The remake of MacGyver is one of several new hours to be scheduled this fall or at midseason on CBS, the two others being legal dramas, one starring Michael Weatherly (Bull) and the other toplining Katherine Heigl (Doubt). Both of the latter two pilots were screened Tuesday morning alongside one of CBS’s upcoming comedies, The Great Indoors, which is set in a magazine about the outdoors filled with Millennials glued to their computer screens or smart phones; and a dramedy about a mismatched couple for The CW called No Tomorrow.

Also on hand was NCIS star Michael Weatherly, whose exit from that show during its recent finale was the highest-rated episode of the hit series in the last three years.

The actor’s new starring role as Dr. Jason Bull will, he told World Screen Newsflash, “bring along many character traits” from his previous incarnation as special agent Anthony DiNozzo, but will also focus on “his compulsion to study human behavior while masking his private persona and problems.” In Bull, Weatherly plays a top-drawer jury consultant; the show will be sandwiched between NCIS and NCIS: New Orleans on Tuesday nights at 9 p.m.

As for The Great Indoors, which drew audible chuckles from the audience during its screening, writer and exec producer Mike Gibbons told World Screen Newsflash that he was inspired by his own experience dealing with the younger set on his other gigs in the business. “If you blink you find yourself out of sync with what’s happening. I asked myself, When did 40 become the new 80?”

In the sitcom, Joel McHale plays a seasoned adventure writer who is brought back from the wilds of Patagonia and the like to the dying print magazine he works for to oversee a bunch of Millennials who run all things digital. British thespian Stephen Fry plays his boss.

Per one buyer, “All the jokes seemed to land. Especially the ones with the ‘emotional support’ dog—and the bear.” (Director Andy Ackermann, a veteran of Seinfeld, helmed the pilot.)

Gibbons said he is planning to write in an animal in most episodes.

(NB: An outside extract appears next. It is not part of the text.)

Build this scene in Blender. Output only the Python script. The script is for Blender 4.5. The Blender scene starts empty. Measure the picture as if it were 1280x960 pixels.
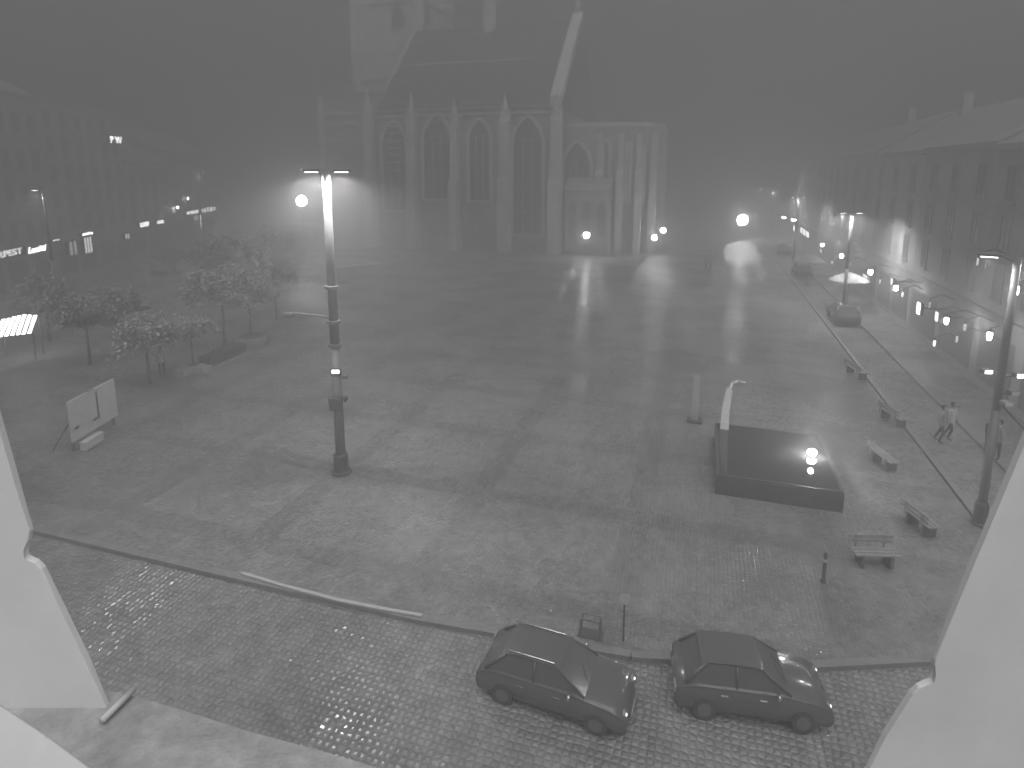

Among other off-the-cuff reactions from buyers who attended the morning’s session:

* “The good news is that the CBS schedule has great stability, if not, this time around, great sizzle. They have the luxury of nurturing things, so I’m not worried.” That from a European buyer who has a volume deal with the studio.

* “One of the noticeable trends that’s been developing of late is the charm of almost all of the shows for The CW. No Tomorrow (based on a Brazilian format) made me wish I was younger and had more tomorrows!” That from another European buyer.

* “I’d say that The Great Indoors made me laugh knowingly and Stephen Fry is an added treat.” That from a buyer from Asia.

During his remarks to the assembled clients, Armando Nuñez, president and CEO of the CBS Global Distribution Group, emphasized the fact that CBS has made a concerted effort to own a growing percentage of its content—at this point the percentage approaches 80 percent.

“With our performance as number one in 13 of the last 14 years, there is no other content machine that can provide both mass appeal (for CBS), younger-skewing, serialized shows (for The CW), groundbreaking, edgy material (for Showtime) and most recently an opportunity for original fare on our All-Access digital platform.”

And even with all the talk of the migration of audiences from broad to narrow casts of all sorts, Nuñez pointed out that CBS attracted more overall viewers this past year than in the nine previous seasons.

Later during lunch, Nuñez told World Screen Newsflash that he took the long view in dealing with the pressures and complications of the international business. “Whatever [the buyers] tell you, prices are not down everywhere. In fact, hardly anywhere. Remember that these station groups abroad, just as at home, have multiple channels to program, with different viewer profiles. Our content can fill a lot of those needs.”

Star Trek, for example, is a brand that can, in his view, perform well on both linear and digital platforms abroad. “Fifty years since its creation, and ten years since its last TV incarnation, it has a built-in fan base. We expect to do very well with it.”

During the afternoon CBS screened several other fall contenders, including its comedy Man with a Plan toplining Matt LeBlanc for CBS, Incorporated, a drama about a dystopian future from Ben Affleck and Matt Damon’s Pearl Street Films (for Syfy), and I’m Dying Up Here, about stand-up comedy in the 1970s, exec produced by Jim Carrey and starring Melissa Leo (on Showtime). No word at press time on how those shows went over.